─── Raw data

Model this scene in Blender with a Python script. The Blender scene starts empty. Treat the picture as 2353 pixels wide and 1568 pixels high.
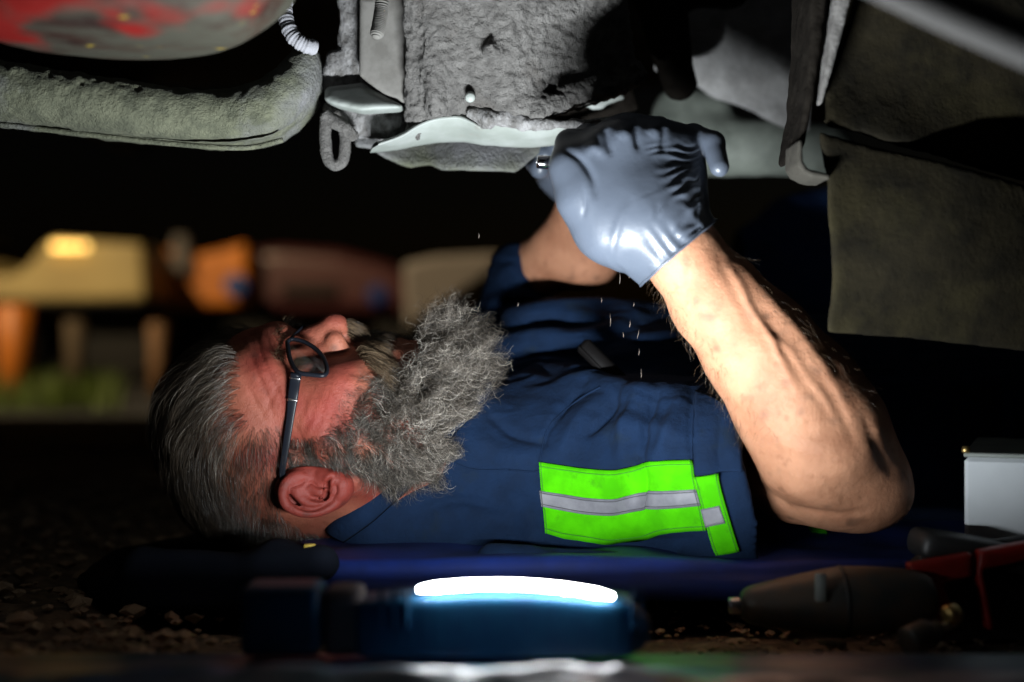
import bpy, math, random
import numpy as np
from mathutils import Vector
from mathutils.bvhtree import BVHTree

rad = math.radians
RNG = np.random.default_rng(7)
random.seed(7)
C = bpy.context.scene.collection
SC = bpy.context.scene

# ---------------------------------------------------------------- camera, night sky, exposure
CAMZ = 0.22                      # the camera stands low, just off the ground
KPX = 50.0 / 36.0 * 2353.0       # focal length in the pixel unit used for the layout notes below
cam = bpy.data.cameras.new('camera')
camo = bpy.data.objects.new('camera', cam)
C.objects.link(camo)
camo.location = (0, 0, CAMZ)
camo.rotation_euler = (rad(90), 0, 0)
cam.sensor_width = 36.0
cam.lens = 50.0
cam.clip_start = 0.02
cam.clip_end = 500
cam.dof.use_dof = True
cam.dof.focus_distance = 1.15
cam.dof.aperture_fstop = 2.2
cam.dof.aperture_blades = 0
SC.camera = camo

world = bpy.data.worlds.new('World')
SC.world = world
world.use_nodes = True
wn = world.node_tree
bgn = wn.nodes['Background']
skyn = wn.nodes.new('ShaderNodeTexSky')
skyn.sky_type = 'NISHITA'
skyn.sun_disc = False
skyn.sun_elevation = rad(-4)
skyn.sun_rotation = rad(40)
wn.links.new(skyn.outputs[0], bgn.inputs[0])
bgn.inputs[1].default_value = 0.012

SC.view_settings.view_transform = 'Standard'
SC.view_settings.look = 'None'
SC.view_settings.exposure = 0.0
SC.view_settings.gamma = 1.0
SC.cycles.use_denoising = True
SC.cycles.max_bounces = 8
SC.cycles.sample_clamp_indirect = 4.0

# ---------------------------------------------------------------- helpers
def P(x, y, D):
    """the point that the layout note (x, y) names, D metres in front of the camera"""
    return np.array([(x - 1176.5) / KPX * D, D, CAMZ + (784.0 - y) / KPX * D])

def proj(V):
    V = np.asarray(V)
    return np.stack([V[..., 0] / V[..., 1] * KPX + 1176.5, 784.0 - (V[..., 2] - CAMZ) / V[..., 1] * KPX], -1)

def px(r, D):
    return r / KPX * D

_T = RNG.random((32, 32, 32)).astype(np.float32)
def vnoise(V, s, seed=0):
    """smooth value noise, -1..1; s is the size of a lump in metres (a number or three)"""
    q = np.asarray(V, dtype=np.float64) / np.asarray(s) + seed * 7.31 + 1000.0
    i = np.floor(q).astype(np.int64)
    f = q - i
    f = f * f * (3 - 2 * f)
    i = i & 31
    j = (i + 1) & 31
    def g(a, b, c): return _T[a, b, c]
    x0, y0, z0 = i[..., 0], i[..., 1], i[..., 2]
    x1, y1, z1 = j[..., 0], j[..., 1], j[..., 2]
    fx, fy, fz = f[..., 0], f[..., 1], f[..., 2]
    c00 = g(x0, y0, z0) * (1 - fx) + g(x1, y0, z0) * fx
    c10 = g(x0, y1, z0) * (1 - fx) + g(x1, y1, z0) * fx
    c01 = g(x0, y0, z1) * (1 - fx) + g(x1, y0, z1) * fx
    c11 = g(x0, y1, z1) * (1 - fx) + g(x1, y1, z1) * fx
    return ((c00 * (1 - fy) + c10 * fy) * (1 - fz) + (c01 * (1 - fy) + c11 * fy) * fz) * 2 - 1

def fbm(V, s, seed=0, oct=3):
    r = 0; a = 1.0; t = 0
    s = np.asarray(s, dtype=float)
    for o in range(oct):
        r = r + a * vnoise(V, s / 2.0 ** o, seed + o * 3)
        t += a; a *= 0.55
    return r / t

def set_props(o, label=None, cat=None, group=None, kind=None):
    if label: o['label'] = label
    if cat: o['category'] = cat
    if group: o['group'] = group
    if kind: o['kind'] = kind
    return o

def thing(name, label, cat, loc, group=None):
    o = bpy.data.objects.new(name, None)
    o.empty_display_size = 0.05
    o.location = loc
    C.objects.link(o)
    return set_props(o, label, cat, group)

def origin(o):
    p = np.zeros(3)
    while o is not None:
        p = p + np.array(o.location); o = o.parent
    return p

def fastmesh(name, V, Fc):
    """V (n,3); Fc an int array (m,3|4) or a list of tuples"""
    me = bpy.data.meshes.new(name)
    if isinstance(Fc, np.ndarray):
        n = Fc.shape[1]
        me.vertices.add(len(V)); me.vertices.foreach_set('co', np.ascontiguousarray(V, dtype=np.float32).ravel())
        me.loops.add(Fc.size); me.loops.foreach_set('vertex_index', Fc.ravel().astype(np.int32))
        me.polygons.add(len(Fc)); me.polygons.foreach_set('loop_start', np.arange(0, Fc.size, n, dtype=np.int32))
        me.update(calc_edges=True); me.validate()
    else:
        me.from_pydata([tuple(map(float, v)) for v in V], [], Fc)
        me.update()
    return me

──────

(Problem statement):
Locate and copy each line in the data above that includes the word "scene".

(Response to the task):
Model this scene in Blender with a Python script. The Blender scene starts empty. Treat the picture as 2353 pixels wide and 1568 pixels high.
C = bpy.context.scene.collection
SC = bpy.context.scene